Extract each line holding the word "follow" from the entries.

===

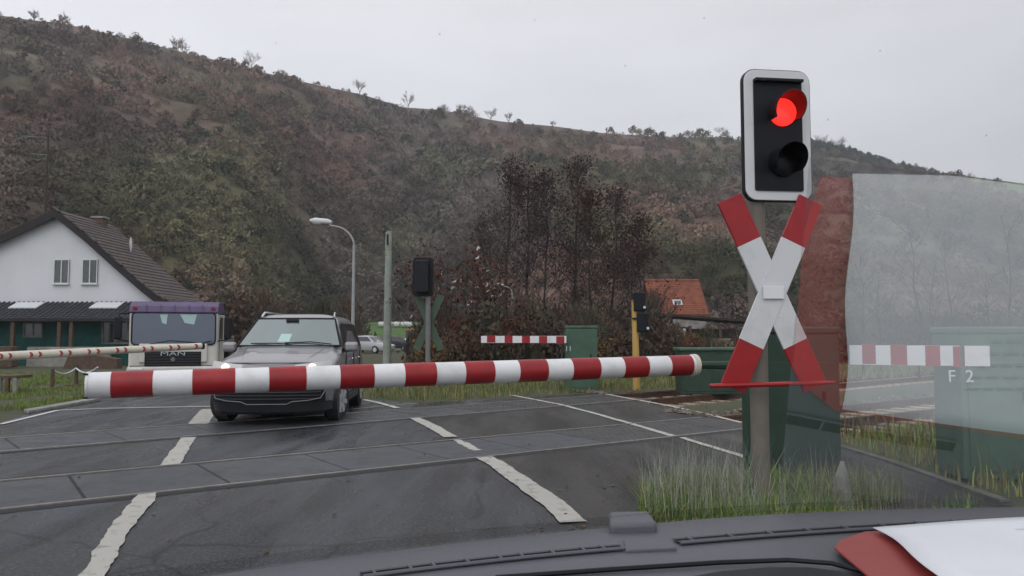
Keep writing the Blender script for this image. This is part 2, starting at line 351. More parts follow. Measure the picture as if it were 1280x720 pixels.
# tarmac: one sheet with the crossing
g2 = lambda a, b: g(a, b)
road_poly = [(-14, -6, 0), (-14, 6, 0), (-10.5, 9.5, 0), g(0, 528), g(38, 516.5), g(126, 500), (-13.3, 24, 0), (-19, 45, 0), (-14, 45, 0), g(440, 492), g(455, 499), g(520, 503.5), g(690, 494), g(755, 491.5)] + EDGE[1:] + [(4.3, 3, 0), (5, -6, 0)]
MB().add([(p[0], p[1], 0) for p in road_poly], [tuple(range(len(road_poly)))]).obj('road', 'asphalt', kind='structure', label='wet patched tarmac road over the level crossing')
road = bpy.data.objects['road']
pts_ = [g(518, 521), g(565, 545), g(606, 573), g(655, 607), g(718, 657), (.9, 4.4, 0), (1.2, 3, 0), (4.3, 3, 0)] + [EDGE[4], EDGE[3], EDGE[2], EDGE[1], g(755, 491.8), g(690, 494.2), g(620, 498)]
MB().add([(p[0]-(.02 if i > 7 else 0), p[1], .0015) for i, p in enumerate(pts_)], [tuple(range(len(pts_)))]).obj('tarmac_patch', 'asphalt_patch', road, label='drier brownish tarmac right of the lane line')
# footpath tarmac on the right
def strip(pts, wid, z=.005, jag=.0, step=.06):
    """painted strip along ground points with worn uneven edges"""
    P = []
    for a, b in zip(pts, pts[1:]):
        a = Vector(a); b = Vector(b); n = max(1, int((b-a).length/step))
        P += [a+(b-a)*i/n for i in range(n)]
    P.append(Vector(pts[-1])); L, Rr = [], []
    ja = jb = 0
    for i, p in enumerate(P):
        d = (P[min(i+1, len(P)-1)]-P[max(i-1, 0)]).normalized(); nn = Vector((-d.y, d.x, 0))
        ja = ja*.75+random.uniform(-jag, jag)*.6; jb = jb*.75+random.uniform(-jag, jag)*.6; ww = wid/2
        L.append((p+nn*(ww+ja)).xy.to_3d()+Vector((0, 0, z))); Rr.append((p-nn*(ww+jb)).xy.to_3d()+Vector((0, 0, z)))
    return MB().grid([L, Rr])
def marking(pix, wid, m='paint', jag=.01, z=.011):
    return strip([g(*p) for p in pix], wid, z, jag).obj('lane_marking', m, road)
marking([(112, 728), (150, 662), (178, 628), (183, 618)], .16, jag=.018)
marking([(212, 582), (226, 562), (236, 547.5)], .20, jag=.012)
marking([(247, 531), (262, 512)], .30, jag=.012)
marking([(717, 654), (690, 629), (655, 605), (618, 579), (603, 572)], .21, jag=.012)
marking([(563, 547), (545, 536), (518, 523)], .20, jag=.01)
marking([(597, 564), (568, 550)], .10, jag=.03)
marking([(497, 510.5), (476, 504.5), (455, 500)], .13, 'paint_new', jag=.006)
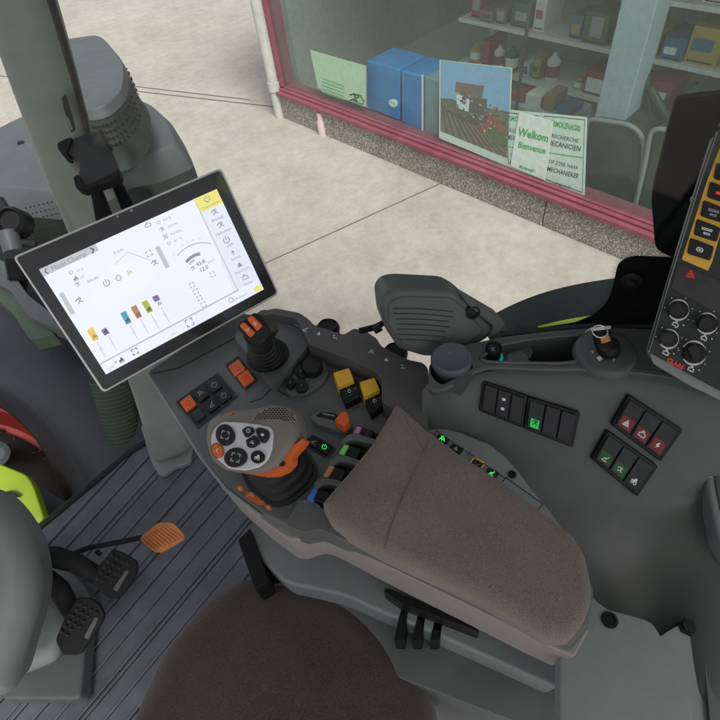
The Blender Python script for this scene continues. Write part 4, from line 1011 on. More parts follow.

===

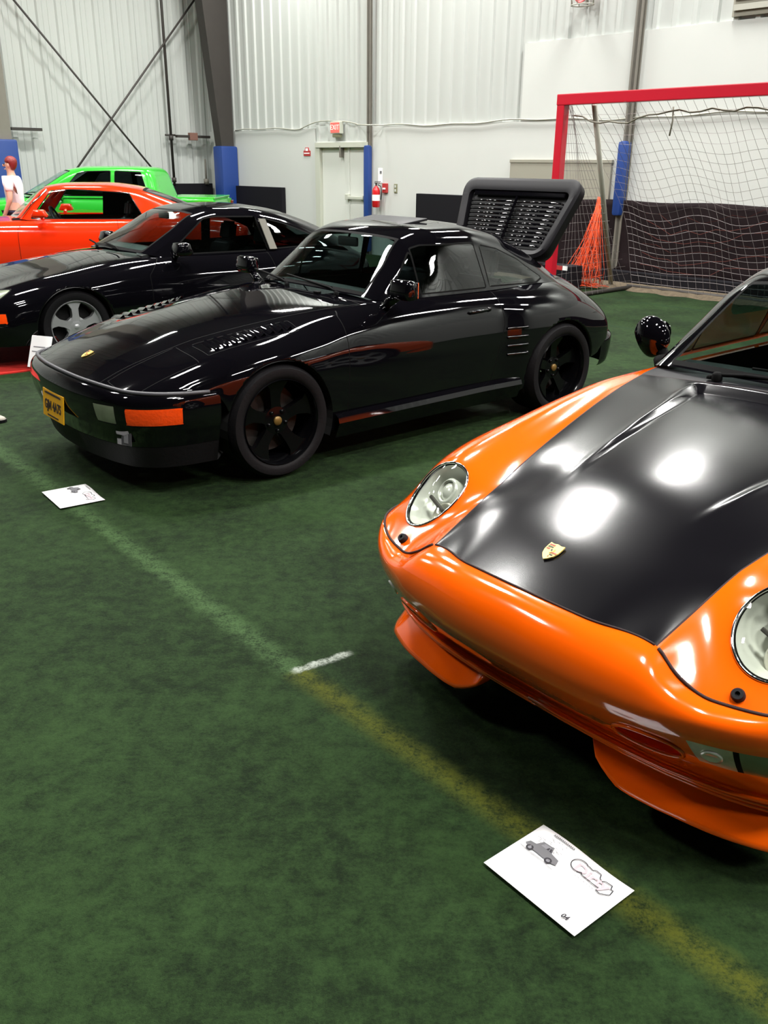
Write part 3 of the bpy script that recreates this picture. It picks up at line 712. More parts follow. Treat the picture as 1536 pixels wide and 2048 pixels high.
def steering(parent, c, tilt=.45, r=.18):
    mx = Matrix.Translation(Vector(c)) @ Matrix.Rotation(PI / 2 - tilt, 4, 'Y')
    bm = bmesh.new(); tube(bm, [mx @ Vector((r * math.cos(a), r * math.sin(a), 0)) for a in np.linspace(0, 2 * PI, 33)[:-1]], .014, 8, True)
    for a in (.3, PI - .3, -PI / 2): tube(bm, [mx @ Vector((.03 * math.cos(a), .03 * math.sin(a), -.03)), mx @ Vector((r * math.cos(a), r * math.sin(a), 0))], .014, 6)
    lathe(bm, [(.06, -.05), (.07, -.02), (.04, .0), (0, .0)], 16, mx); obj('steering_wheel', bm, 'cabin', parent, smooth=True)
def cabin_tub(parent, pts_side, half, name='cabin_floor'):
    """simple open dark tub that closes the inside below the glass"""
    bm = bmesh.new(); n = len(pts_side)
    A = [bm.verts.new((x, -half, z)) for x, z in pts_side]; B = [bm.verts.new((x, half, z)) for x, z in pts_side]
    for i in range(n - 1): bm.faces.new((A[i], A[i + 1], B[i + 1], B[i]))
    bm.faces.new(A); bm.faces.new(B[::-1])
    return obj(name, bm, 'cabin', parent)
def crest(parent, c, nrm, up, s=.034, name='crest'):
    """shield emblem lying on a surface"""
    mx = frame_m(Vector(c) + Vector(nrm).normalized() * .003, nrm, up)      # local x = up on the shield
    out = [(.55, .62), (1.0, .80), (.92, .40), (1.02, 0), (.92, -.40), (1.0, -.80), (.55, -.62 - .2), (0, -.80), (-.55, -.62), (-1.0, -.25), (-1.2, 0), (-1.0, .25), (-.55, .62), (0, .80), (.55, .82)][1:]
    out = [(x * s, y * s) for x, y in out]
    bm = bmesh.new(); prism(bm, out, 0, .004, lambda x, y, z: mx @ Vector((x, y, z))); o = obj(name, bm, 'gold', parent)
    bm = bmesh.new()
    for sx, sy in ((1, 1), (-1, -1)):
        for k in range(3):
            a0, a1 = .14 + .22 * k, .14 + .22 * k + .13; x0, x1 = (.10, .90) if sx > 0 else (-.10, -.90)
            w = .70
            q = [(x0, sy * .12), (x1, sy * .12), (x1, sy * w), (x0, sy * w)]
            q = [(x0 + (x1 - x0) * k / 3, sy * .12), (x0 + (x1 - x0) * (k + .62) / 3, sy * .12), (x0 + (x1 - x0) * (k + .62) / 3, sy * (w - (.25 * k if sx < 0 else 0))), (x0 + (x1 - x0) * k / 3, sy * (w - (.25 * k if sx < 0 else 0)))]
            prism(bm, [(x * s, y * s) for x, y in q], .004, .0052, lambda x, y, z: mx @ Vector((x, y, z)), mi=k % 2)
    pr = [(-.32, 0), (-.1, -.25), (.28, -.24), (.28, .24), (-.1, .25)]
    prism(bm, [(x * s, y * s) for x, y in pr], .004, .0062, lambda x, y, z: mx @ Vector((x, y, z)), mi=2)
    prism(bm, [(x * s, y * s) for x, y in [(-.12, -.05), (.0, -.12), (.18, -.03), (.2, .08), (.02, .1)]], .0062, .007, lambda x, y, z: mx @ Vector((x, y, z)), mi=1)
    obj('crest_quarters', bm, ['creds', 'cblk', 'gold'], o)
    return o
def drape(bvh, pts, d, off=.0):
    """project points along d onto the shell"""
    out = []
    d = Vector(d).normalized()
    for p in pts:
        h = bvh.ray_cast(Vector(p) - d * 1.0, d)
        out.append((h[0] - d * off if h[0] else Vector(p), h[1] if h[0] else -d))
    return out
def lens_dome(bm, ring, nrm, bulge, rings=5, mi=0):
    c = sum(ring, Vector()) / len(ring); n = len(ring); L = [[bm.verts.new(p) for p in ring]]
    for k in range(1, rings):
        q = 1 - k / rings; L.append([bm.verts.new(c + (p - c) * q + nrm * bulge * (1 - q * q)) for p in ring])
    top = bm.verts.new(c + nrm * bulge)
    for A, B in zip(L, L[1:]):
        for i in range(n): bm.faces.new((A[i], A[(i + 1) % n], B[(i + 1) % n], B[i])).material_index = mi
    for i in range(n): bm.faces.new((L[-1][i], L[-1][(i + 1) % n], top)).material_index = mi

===

Exercise result.
Keep writing the Blender script for this image. This is part 2, starting at line 351. More parts follow. Measure the picture as if it were 1280x720 pixels.
The Blender Python script for this scene continues. Write part 4, from line 1011 on. More parts follow.
Write part 3 of the bpy script that recreates this picture. It picks up at line 712. More parts follow. Treat the picture as 1536 pixels wide and 2048 pixels high.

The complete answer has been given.